“We love because He first loved us.” — 1 John 4:19
We are conditioned to think love is something we earn or maintain — a reward for good behavior, a response to our worthiness. But Advent announces a different story: God moved toward us first.
Before we could respond.
Before we could clean up.
Before we even knew what we needed.
His love does not react to our performance; it initiates our transformation. The manger is God’s declaration: “I refuse to love you from far away.”
This is the heartbeat of the Gospel: God’s love is not a transaction; it is a gift. It does not wait for us to climb up to Him; it comes down to us.
“Man is lost but not abandoned. Had men not been lost, no Savior would have been required.” — A. W. Tozer
This is the kind of love that moves first — personal, relentless, and unearned.
Advent reminds us that divine love is not passive. It pursues. It draws near. It takes on flesh and bone to rescue us from the distance we could never close on our own.

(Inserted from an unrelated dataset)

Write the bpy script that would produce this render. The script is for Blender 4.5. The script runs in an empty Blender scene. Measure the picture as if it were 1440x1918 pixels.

Reflection Question: Where do you need to remember that God moved toward you first — and let that truth quiet your striving today?
Practice: Take a moment to whisper this truth: “God loved me first.” Let it settle into the places where you’ve been trying to earn what is already yours.
Prayer: Lord, thank You for loving me first. Teach me to rest in Your initiating love — not striving to earn it, but receiving it as the gift it is. Let Your love reshape my heart and overflow through my life today. Amen.